Ireland's challenge is to keep hold of him. His IPL contract is worth INR 4.4 crore (€0.5 million approx.), around six times the value of his central contract; he is missing their first three Tests since 2019 in order to play for Titans, though will return home in mid-May for an ODI series against Bangladesh that Ireland must win 3-0 to qualify for this year's World Cup.
"It's a situation that is going to have to be managed pretty well by the people above me," Balbirnie says. "Money is always the elephant in the room when you're talking about things like this, but it's huge amounts - money that could take five, six, or even more years to earn while playing for Ireland. There is a fine balance there.
"We want to have Josh available for our key games, but you can't begrudge a player getting picked up like that."
Ford puts it simply: "If they played hardball and said 'no, you can't go', then they'd lose him completely. They don't want that; Ireland need to keep him in their system."
Back at Pembroke, Little's rise makes him the club's latest success story, representing them in the men's national team alongside Balbirnie, Barry McCarthy and Lorcan Tucker. Kim Garth, who became a dual international last year after moving to Australia, is another graduate of their system. "Pembroke are very proud of all those five," O'Rourke says.

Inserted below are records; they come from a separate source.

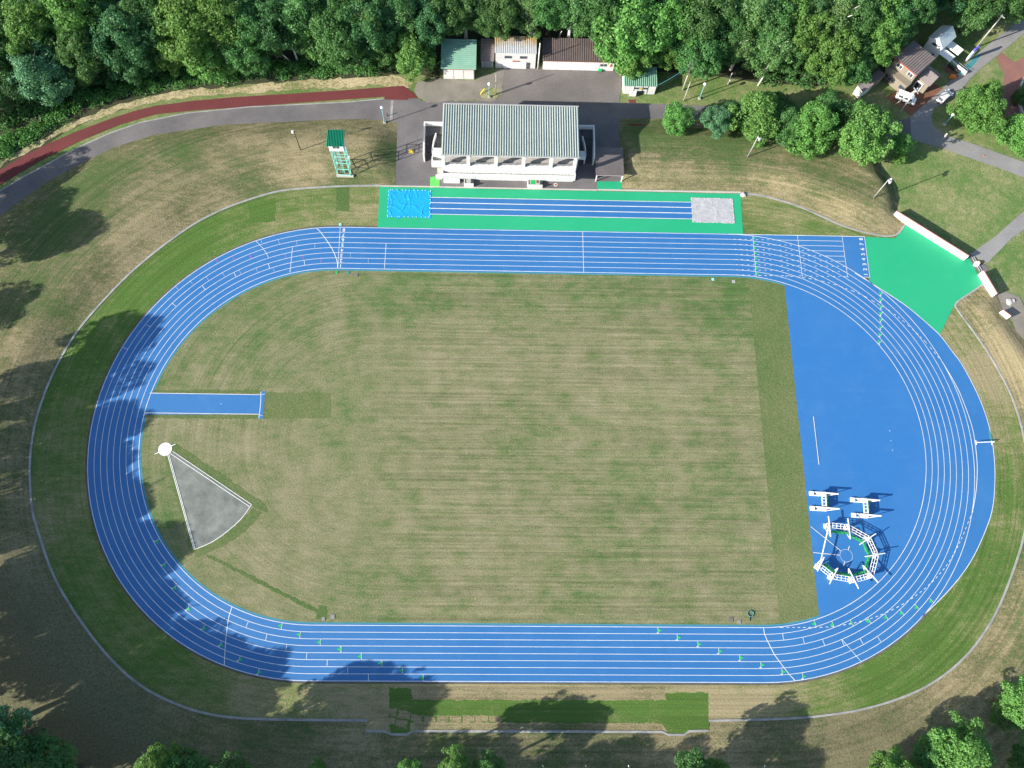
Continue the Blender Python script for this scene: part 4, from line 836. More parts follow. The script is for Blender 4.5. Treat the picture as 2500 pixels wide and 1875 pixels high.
p = G(1356.5, 451); t = thing('manhole', 'round manhole with a white rim in front of the grandstand', 'manhole', (*p, -.02)); part(t, 'rim', M['wall'], lambda q: q.prism([(.42 * math.cos(a), .42 * math.sin(a)) for a in np.linspace(0, 6.283, 25)[:-1]], 0, .03)); part(t, 'lid', M['rust'], lambda q: q.prism([(.28 * math.cos(a), .28 * math.sin(a)) for a in np.linspace(0, 6.283, 25)[:-1]], .03, .045))
p = G(2404, 380); t = thing('manhole', 'small round manhole in the grey path at the right', 'manhole', (*p, -.02)); part(t, 'rim', M['kerb'], lambda q: q.prism([(.36 * math.cos(a), .36 * math.sin(a)) for a in np.linspace(0, 6.283, 25)[:-1]], 0, .02)); part(t, 'lid', M['rust'], lambda q: q.prism([(.26 * math.cos(a), .26 * math.sin(a)) for a in np.linspace(0, 6.283, 25)[:-1]], .02, .03))
p = G(1003.5, 370); mb = MB(); mb.prism([(-.6, -.3), (.55, -.45), (.6, .25), (.1, .5), (-.5, .4)], 0, .12); mb.prism([(-.3, -.2), (.3, -.25), (.3, .2), (-.3, .25)], .12, .3); o = mb.build('yellow_cover', M['yellow']); o.location = (*p, -.03); tag(o, 'yellow plastic cover on the asphalt left of the grandstand stairs', 'cover')
t = thing('ramp_rail', 'yellow leaning board beside the teal lamp post', 'board', (*G(1172, 231), 0)); part(t, 'board', M['yellow'], lambda q: q.beam((0, 0, .1), (1.0, 1.0, .9), .16, .05)); part(t, 'support', M['steel'], lambda q: q.beam((1.0, 1.0, 0), (1.0, 1.0, .9), .06))
t = thing('barrier_post', 'short black bollard at the road bend by the corner lamp', 'bollard', (*G(946, 283), -.03)); part(t, 'post', M['dark_steel'], lambda q: q.tube([(0, 0, 0), (0, 0, .95)], .09)); part(t, 'cap', M['dark_steel'], lambda q: q.ball((0, 0, .97), .11, 8))
t = thing('road_gutter', 'grey drain grating across the road left of the grandstand', 'drain', (*G(957, 262), -.03))
part(t, 'grating', M['kerb'], lambda q: q.box(-.3, -2.6, 0, .3, 1.9, .03)); part(t, 'end_cover', M['asphalt_old'], lambda q: q.box(-.35, -3.4, 0, .35, -2.6, .035))
t = thing('wheelie_cart', 'small green hand cart parked against the long garage', 'cart', (*G(1464, 174), -.03)); part(t, 'tub', M['greenp'], lambda q: q.prism([(-.35, -.3), (.35, -.3), (.45, .3), (-.45, .3)], .3, .8)); part(t, 'handle', M['steel'], lambda q: q.beam((.4, .1, .7), (1.0, .3, .9), .06)); part(t, 'wheel', M['tyre'], lambda q: q.tube([(-.42, 0, .2), (-.34, 0, .2)], .2, 10)); part(t, 'wheel', M['tyre'], lambda q: q.tube([(.34, 0, .2), (.42, 0, .2)], .2, 10))

# ------------------------------------------------------------------ houses at the upper right
def rot2(o, a): return (Matrix.Translation((o[0], o[1], 0)) @ Matrix.Rotation(a, 4, 'Z'))
A = math.atan2(84.45 - 89.12, 86.62 - 82.26)          # eave of the brown house runs this way
hs = thing('house', 'brown roofed beige two storey house beside the brown paved yard', 'house', (82.26, 89.12, 0), A)
# local frame: x along the lower left eave (0..6.4), y up the roof slope (0..6.7)
def gable(q, x0, x1, y0, y1, h, hr, ov=.0):
    ym = (y0 + y1) / 2; q.add([(x0, y0, 0), (x1, y0, 0), (x1, y1, 0), (x0, y1, 0), (x0, y0, h), (x1, y0, h), (x1, y1, h), (x0, y1, h), (x0, ym, hr), (x1, ym, hr)], [(3, 2, 1, 0), (0, 1, 5, 4), (2, 3, 7, 6), (1, 2, 6, 9, 5), (3, 0, 4, 8, 7), (4, 5, 9, 8), (6, 7, 8, 9)])
part(hs, 'wall', M['beige'], lambda q: q.add([(0.1, .25, 0), (6.3, .25, 0), (6.3, 6.4, 0), (.1, 6.4, 0), (.1, .25, 5.9), (6.3, .25, 5.9), (6.3, 6.4, 6.1), (.1, 6.4, 6.1)], [(3, 2, 1, 0), (4, 5, 6, 7), (0, 1, 5, 4), (1, 2, 6, 5), (2, 3, 7, 6), (3, 0, 4, 7)]))
m = ribs(-.1, 6.8, -.15, 6.5, 0, 0, .46, .14, .35, .2, along='x') if False else ribs(-.2, 6.5, -.15, 6.6, 6.0, 6.2, .55, .20, .3, .16)
m.build('roof', M['grey_brown_roof'], hs)
lean = part(hs, 'lower_wing', M['beige'], lambda q: q.box(.1, -1.3, 0, 6.3, .24, 3.0)); boxpart(lean, 'wing_roof', M['beige'], -.1, -1.5, 3.0, 6.5, .22, 3.15)
for x in (1.2, 4.3):
    f = boxpart(hs, 'window', M['carwhite'], x, .17, 4.0, x + 1.5, .24, 5.2); boxpart(f, 'pane', M['glass'], x + .1, .12, 4.1, x + .72, .168, 5.1); boxpart(f, 'pane', M['glass'], x + .8, .12, 4.1, x + 1.4, .168, 5.1)
for x in (.7, 1.7, 2.6, 4.8, 5.5): boxpart(lean, 'window', M['glass'], x, -1.37, 1.2, x + .7, -1.301, 2.2)
boxpart(hs, 'fascia', M['redcap'], -.2, -.22, 5.75, 6.5, -.155, 6.0)
wing = part(hs, 'porch_wing', M['beige'], lambda q: gable(q, 6.4, 9.6, 2.6, 6.6, 3.4, 4.6)); boxpart(wing, 'entrance', M['dark'], 6.9, 2.52, 0, 8.4, 2.59, 2.3); part(wing, 'wing_roof', M['grey_brown_roof'], lambda q: (q.add([(6.35, 2.3, 3.35), (9.9, 2.3, 3.35), (9.9, 4.6, 4.72), (6.35, 4.6, 4.72), (6.35, 2.3, 3.25), (9.9, 2.3, 3.25), (9.9, 4.6, 4.62), (6.35, 4.6, 4.62)], [(0, 1, 2, 3), (7, 6, 5, 4), (0, 4, 5, 1), (1, 5, 6, 2), (3, 2, 6, 7), (0, 3, 7, 4)])))
part(wing, 'wing_roof', M['grey_brown_roof'], lambda q: (q.add([(6.35, 6.9, 3.35), (9.9, 6.9, 3.35), (9.9, 4.62, 4.72), (6.35, 4.62, 4.72), (6.35, 6.9, 3.25), (9.9, 6.9, 3.25), (9.9, 4.62, 4.62), (6.35, 4.62, 4.62)], [(0, 3, 2, 1), (7, 4, 5, 6), (0, 1, 5, 4), (1, 2, 6, 5), (3, 7, 6, 2), (0, 4, 7, 3)])))
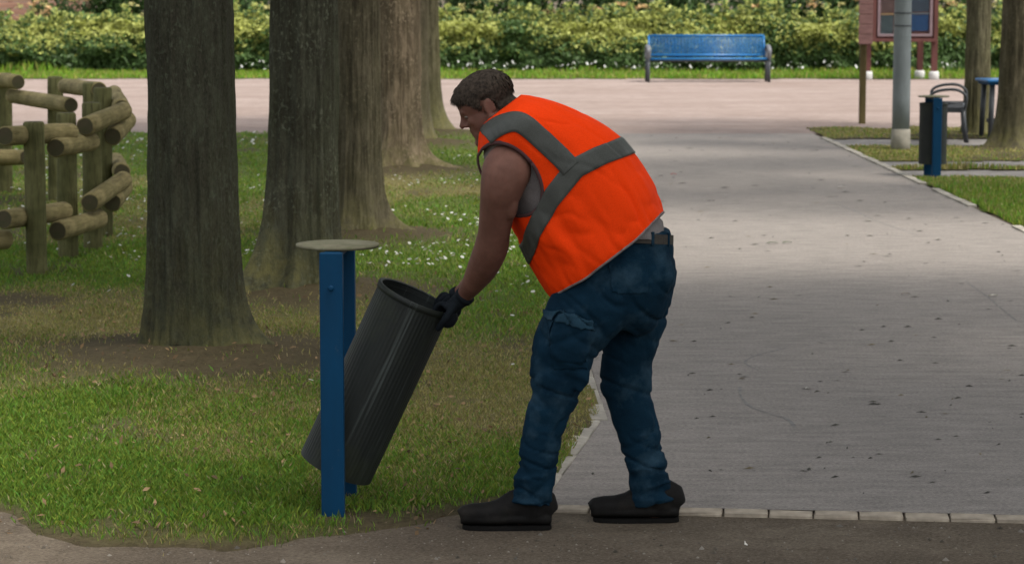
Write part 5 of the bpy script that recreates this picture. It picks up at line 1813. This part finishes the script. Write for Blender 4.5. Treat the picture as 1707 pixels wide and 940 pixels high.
def lawn_bits():
    n = 5200
    Y = 1.0 / rng.uniform(1 / 24.0, 1 / 8.9, n)
    X = rng.uniform(-1, 1, n) * Y * 0.22
    so = soil_mask(X, Y)
    keep = lawn_in(X, Y) & (rng.uniform(0, 1, n) < 0.10 + 0.55 * so + 0.35 * dry_mask(X, Y) * fbm(X * 2, Y * 2, 0, 401, 3))
    X, Y = X[keep], Y[keep]
    C = np.stack([X, Y, lawn_z(X, Y) + rng.uniform(0.008, 0.03, len(X))], 1)
    V, Fq = leaf_quads(C, rng.uniform(0.008, 0.021, len(X)), np.array([[0, -0.25, 0.9]]), 0.55)
    c = np.array([[0.21, 0.135, 0.07]]) * rng.uniform(0.35, 1.7, (len(X), 1))
    o = obj('dry_leaves', np_mesh('dry_leaves', V, Fq, col=np.repeat(c, 4, 0)), M_BLADE)
    tag(o, 'brown dead leaf flakes lying in the lawn and round the trunks', 'dead leaves', kind='stuff')
lawn_bits()

def grit():
    n = 5200
    X, Y = rng.uniform(-2.3, 2.6, n), rng.uniform(8.0, 10.0, n)
    fr = np.interp(X, FR_X, FR_Y)
    keep = (Y < np.where(X > _kA.x, kerb_y(X) - 0.1, fr + 0.12))
    keep &= rng.uniform(0, 1, n) < fbm(X * 3, Y * 3, 0, 301, 3) * 1.3
    X, Y = X[keep], Y[keep]
    n = len(X)
    r = rng.uniform(0.002, 0.0075, n) * np.where(rng.uniform(0, 1, n) < 0.06, 2.2, 1)
    base = np.array([(1, 0, 0), (0, 1, 0), (-1, 0, 0), (0, -1, 0), (0, 0, 0.8)], float)
    rot = rng.uniform(0, 6.28, n)
    V = np.empty((n, 5, 3))
    for k in range(5):
        x_, y_ = base[k, 0] * r * rng.uniform(0.7, 1.3, n), base[k, 1] * r * rng.uniform(0.5, 1.2, n)
        V[:, k, 0] = X + x_ * np.cos(rot) - y_ * np.sin(rot)
        V[:, k, 1] = Y + x_ * np.sin(rot) + y_ * np.cos(rot)
        V[:, k, 2] = -0.013 + base[k, 2] * r
    tri = np.array([(0, 1, 4), (1, 2, 4), (2, 3, 4), (3, 0, 4)])
    Fq = (np.arange(n)[:, None, None] * 5 + tri[None]).reshape(-1, 3)
    col = np.where(rng.uniform(0, 1, (n, 1)) < 0.6, np.array([[0.10, 0.085, 0.065]]), np.array([[0.20, 0.18, 0.15]])) * rng.uniform(0.5, 1.4, (n, 1))
    o = obj('soil_grit', np_mesh('soil_grit', V.reshape(-1, 3), Fq, col=np.repeat(col, 5, 0)), M_BLADE)
    tag(o, 'loose grit and crumbs on the bare soil at the front', 'grit', kind='stuff')
grit()

def leaf_mesh(L, W, curl, seed):
    r = random.Random(seed)
    bm = bmesh.new()
    N = 8
    rows = []
    for i in range(N + 1):
        t = i / N
        w = W * math.sin(math.pi * min(1, t * 1.02)) ** 0.8 * (1 - 0.3 * t) + 0.0006
        z = curl * math.sin(t * 3.0) + 0.004
        rows.append([bm.verts.new((L * (t - 0.5), s * w, z + abs(s) * curl * 0.6 + r.uniform(-1, 1) * 0.001)) for s in (-1, 0, 1)])
    for a, b in zip(rows[:-1], rows[1:]):
        for k in range(2):
            bm.faces.new((a[k], a[k + 1], b[k + 1], b[k]))
    return bm_mesh('fallen_leaf', bm)

for px, py, c, L, W, label, rot in (
        (1287, 407, (0.055, 0.085, 0.035), 0.085, 0.020, 'green fallen leaf lying on the middle of the path, first of a pair', 0.1),
        (1312, 406, (0.06, 0.09, 0.04), 0.085, 0.018, 'green fallen leaf touching its twin on the middle of the path', 0.5),
        (1656, 495, (0.62, 0.58, 0.48), 0.060, 0.014, 'pale cream leaf lying alone on the path', 0.15),
        (1123, 292, (0.45, 0.04, 0.03), 0.060, 0.016, 'small red scrap on the path behind the orange vest', 0.0),
        (1402, 313, (0.60, 0.57, 0.52), 0.07, 0.014, 'whitish leaf near the far side of the path', 0.1),
        (1510, 492, (0.24, 0.20, 0.16), 0.06, 0.014, 'brownish curled leaf on the path short of the cream one', 0.2),
        (746, 207, (0.55, 0.06, 0.03), 0.10, 0.03, 'small red scrap on the gravel by the farthest trunk', 0.0),
        (1240, 908, (0.66, 0.63, 0.56), 0.030, 0.010, 'tiny whitish petal standing on the bare soil', 1.4),
        (1345, 512 + 138, (0.66, 0.63, 0.56), 0.018, 0.007, 'tiny pale petal on the near part of the path', 0.3)):
    z = -0.012 if py > 860 else (-0.004 if py < 223 else 0.0)
    p = G(px, py, z)
    o = obj('fallen_leaf', leaf_mesh(L, W, 0.006 if L > 0.04 else 0.004, int(px)), simple('leaf_skin', c, 0.7, 0.2, 0.25, 60))
    o.location = p + Vector((0, 0, 0.002))
    o.rotation_euler = (0.0 if px != 1240 else 0.9, 0, rot)
    tag(o, label, 'leaf', 'leaves and scraps on the ground')

# tar lines on the path
def tar(name, pix, w, parent):
    s = smooth_path([tuple(G(*p))[:2] for p in pix], 40)
    tan = np.gradient(s, axis=0); tan /= np.linalg.norm(tan, axis=1, keepdims=True)
    nn = np.stack([-tan[:, 1], tan[:, 0]], 1)
    ww = w * (0.4 + 1.2 * fbm(np.arange(40) * 0.3, 0, 0, int(pix[0][0]), 3))[:, None]
    A, B = s + nn * ww, s - nn * ww
    V = np.concatenate([np.c_[A, np.full(40, 0.0012)], np.c_[B, np.full(40, 0.0012)]])
    i = np.arange(39)
    obj(name, np_mesh(name, V, np.stack([i, i + 1, i + 41, i + 40], 1)), simple('tar_line', (0.17, 0.16, 0.15), 0.8, 0.2, 0.3, 20), parent)
tar('tar_line', [(1233, 645), (1236, 662), (1252, 678), (1285, 690), (1312, 698), (1325, 712)], 0.007, path)
0 and tar('tar_line', [(1340, 684), (1322, 688), (1316, 698), (1326, 716)], 0.003, path)
tar('tar_line', [(1312, 580), (1262, 592), (1242, 604), (1262, 616)], 0.006, path)
tar('tar_line', [(1610, 470), (1640, 490), (1670, 515), (1695, 535)], 0.006, path)
tar('tar_line', [(1380, 335), (1420, 350), (1470, 372), (1530, 392)], 0.006, path)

The club's end-of-season dinner last year coincided with the final of the Hundred, where Little was playing for Manchester Originals. "The man was ringing the bell saying, 'lads, the food's on the table'," O'Rourke recalls. "And everyone was saying, 'no, no, Josh is into his second over here, we want to watch him!'"
And so, he expects Pembroke's bar to be busy during Titans' games over the next few weeks: "It's what sport is all about. You never forget your own."